Funnel Piece (Françoise Lambert Installation), 1971, installed in the gallery’s gigantic main space, presented two white walls meeting at a sharp angle—making the whole room and all its other walls appear askew. Though you could enter Funnel Piece and experience some sort of claustrophobic narrowness, it’s best for its play at blankness, at nothingness. Text for a Room, 1973/2025, was also comprised of two temporary gallery walls; however, the two here were made to bisect the main gallery and form a narrow corridor between each half. This was truly a jewel of an artwork, with the little corridor opening onto another stack of poetry (this time on green paper), beginning WE ARE TRYING TO GET TO THE CENTER/OF SOME PLACE: THAT IS and leading you ever more into hissing, empty nothingness.
Outside, in the garden, among aggregated rocks crunching underfoot and everything mellowed by the smell of sage emanating from the gallery’s landscaping, Dark, 1968, seemed simple and yet blistering. The heft and immovability of the smooth, hard-edged tablet of oxidized steel lying on the ground was so unlike the landscape in which it sat that it somehow became psychologically imperceptible. Nearby, Microphone/Tree Piece, 1971, was a tree rigged up with microphones that captured ambient sounds and played them into the empty gallery adjacent to Untitled (Centering Piece). Microphone/Tree Piece drew you out of the whiteness of the gallery and into life, bringing all the elements in the garden that were not art into focus.

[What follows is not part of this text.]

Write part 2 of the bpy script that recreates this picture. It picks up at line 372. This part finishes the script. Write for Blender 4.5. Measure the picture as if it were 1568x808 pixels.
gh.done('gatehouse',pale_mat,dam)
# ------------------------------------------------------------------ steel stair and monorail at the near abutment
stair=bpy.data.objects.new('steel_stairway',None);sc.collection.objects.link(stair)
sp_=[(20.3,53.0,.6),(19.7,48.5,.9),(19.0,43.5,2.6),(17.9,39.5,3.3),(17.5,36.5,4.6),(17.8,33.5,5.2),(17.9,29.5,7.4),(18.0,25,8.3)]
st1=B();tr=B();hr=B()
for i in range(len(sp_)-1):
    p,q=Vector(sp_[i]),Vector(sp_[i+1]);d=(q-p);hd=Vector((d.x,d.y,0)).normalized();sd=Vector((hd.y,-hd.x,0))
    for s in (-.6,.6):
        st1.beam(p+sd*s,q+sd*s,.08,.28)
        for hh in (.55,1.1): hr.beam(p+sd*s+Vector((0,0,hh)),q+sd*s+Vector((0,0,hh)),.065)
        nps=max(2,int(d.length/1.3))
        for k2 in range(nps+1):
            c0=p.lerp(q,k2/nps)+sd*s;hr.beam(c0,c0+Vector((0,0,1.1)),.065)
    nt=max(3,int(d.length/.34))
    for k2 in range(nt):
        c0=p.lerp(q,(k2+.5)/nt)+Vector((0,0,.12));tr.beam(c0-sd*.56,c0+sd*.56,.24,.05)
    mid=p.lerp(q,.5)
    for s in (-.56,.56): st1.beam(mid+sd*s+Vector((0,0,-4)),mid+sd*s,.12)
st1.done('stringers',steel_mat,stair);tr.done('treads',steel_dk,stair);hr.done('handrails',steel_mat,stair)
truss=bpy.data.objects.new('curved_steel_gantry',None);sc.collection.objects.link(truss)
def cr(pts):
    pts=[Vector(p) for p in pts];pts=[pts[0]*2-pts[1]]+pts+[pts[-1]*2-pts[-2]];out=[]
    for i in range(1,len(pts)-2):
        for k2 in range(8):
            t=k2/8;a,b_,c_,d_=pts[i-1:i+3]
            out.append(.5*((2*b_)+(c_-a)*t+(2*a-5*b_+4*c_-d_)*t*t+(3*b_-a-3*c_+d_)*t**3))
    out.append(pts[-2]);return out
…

By current standards, there was nothing remotely digital, technological, flashy, entertaining, or, in that sense, contemporary about this show. The unique quality of Nauman’s output during these years is that its meaning stays fixed—not because it’s inflexible, but because it’s indelible. Bodies themselves no longer hold the key to subjectivity—after all, we are dematerialized beyond comprehension. And yet this work transports us away from the specificity of lived experience, and toward the embodied experience of trying to live. What remains and must still be experienced is Nauman’s work as a form of curiosity, expression, and autonomy. This is why it stays gold, and why “Pasadena Years” felt like standing in the warm Los Angeles sun.